Clustering services in production environments will enable applications to scale up and achieve high availability. By scaling up, the application can support more user requests and via high availability, the service will be seamlessly available even when a several servers are down. Load balancing is the most straightforward method of scaling out a server infrastructure. Load balancing is the process of efficiently distributing network traffic across multiple servers of a service.

load-balancing

Load Balancer

A load balancer can be a device or software which is capable of distributing network traffic across a cluster of servers. Simply, a load balancer acts a cop whose is trying to minimize the traffic in roads. A load balancer sits in between the clients and the servers accepting incoming network traffic and routing those requests backend servers so that minimum traffic is available.

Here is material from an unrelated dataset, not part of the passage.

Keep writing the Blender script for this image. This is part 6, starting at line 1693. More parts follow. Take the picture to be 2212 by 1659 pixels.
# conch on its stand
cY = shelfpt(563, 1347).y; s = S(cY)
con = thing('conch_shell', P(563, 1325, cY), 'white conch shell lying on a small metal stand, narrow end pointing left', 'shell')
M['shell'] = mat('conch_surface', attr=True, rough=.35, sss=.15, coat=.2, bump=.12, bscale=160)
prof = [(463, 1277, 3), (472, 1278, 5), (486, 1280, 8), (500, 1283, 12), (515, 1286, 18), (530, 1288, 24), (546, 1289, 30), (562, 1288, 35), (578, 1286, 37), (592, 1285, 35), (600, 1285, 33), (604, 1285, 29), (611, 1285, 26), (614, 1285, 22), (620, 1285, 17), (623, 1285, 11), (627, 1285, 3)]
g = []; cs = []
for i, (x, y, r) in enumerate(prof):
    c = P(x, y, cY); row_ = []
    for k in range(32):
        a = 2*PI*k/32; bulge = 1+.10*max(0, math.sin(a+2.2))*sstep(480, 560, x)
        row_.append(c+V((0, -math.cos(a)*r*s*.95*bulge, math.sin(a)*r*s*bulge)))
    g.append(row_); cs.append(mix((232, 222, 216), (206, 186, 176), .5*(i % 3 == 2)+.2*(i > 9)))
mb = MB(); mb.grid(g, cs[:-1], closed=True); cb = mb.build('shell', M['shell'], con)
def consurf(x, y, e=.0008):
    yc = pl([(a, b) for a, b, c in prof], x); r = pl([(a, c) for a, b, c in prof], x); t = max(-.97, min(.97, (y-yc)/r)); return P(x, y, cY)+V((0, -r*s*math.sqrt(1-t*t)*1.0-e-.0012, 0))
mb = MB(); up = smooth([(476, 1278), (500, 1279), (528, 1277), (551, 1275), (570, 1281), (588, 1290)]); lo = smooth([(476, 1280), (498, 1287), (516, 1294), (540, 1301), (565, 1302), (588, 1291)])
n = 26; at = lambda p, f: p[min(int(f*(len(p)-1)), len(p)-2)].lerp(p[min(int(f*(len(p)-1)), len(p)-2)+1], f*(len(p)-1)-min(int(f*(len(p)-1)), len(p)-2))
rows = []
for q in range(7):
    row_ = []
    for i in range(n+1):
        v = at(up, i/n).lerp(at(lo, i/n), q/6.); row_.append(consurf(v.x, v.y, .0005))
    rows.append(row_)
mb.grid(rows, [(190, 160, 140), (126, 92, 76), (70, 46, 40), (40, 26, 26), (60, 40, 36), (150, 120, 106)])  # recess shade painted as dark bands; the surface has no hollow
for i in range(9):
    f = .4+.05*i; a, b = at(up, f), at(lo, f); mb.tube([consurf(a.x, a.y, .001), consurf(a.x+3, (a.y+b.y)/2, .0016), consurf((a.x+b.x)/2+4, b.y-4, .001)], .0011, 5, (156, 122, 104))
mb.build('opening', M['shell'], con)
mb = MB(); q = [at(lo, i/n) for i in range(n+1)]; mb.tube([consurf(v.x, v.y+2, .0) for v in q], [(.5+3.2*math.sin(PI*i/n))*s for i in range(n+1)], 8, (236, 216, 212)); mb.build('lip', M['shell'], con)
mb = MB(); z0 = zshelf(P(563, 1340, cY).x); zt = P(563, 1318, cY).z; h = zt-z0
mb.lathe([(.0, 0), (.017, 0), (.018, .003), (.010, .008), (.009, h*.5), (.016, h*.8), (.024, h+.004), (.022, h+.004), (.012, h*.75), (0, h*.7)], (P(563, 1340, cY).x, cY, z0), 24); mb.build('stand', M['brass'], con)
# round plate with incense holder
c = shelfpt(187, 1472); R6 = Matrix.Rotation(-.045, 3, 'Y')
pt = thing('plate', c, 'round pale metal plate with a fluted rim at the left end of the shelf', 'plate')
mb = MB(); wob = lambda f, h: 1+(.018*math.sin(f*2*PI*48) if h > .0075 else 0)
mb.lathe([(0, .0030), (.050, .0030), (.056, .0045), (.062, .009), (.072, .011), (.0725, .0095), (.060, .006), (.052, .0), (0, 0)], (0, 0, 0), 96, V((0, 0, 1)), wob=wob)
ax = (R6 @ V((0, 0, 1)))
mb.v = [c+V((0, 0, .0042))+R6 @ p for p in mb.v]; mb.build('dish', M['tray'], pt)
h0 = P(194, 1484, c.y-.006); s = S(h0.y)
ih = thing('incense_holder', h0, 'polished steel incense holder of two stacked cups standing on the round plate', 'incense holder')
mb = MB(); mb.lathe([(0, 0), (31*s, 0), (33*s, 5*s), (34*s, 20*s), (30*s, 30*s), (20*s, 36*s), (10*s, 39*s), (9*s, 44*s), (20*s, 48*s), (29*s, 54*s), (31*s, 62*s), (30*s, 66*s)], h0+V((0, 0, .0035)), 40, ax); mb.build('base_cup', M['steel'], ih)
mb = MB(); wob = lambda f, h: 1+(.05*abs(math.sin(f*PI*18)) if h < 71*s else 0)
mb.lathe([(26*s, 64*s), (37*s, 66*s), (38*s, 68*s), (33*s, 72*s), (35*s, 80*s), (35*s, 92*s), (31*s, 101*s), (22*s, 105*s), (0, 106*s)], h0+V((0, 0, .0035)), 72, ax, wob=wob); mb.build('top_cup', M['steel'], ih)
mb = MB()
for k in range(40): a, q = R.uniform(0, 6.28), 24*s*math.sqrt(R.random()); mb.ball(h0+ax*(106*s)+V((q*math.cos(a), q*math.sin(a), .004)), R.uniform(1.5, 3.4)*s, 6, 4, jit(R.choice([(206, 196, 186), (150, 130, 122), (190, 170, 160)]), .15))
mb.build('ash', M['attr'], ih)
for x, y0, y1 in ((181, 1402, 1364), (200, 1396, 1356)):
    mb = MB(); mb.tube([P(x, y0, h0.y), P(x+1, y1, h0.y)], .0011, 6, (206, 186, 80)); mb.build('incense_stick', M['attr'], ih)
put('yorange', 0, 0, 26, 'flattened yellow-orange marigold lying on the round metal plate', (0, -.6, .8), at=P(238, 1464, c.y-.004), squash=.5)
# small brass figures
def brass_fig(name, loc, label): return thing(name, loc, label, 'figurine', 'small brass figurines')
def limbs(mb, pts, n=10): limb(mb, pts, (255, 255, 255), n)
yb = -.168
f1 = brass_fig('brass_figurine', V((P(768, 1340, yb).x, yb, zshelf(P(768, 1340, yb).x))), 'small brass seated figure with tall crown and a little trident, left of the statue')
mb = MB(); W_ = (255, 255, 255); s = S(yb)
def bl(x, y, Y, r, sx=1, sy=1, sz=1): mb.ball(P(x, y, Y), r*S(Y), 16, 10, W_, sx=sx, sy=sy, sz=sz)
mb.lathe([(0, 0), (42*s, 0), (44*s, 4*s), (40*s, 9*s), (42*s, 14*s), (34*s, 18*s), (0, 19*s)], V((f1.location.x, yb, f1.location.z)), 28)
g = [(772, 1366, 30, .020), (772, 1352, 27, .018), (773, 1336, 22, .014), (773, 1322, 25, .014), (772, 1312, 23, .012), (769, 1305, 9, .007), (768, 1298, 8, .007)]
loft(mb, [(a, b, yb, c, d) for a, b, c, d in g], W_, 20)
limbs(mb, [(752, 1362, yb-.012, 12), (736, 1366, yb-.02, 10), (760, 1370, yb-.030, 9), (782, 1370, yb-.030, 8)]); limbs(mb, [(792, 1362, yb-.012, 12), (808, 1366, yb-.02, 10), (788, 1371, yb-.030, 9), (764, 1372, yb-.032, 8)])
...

load-balancer A load balancer to is used to distribute requests among the nodes in a cluster. The nodes that receive incoming traffic are a set of backend worker nodes. They can be either,

  • Pre-defined (static) nodes or
  • Dynamically discovered nodes. 

In the static mode, you won't be able to add any new nodes at runtime since all the set of worker nodes are pre-defined. In dynamic mode, you will be able to add nodes at runtime to the load balancer without knowing the IPs and other connection details.

Types of load balancers

Among the many varieties of load balancers are hardware, DNS, transport-level (e.g., HTTP level like Apache Tomcat), and application-level load balancers (e.g., Synapse). High-level load balancers, like application-level load balancers, operate with more information about the messages they route and therefore, provide more flexibility but also incur more overhead. The choice of a load balancer is a trade-off between performance and flexibility.

There are many algorithms or methods for distributing the load between servers. Random or round-robin are simple approaches. More sophisticated algorithms consider runtime properties in the system like the machine's load or the number of pending requests. The distribution can also be controlled by application-specific requirements like sticky sessions. With a reasonably diverse set of users, simple approaches perform as well as complex ones.

Session affinity

Stateful applications inherently do not scale well. State replication induces a performance overhead on the system. Instead of deploying stateful applications in a cluster, you can use session-affinity-based load balancing.

Session affinity ensures, when a client sends a session ID, the load balancer forwards all requests containing the session ID to the same backend worker node, irrespective of the specified load balancing algorithm. Before the session is created, the request is dispatched to the worker node that is next-in-line and a session is established with that worker node.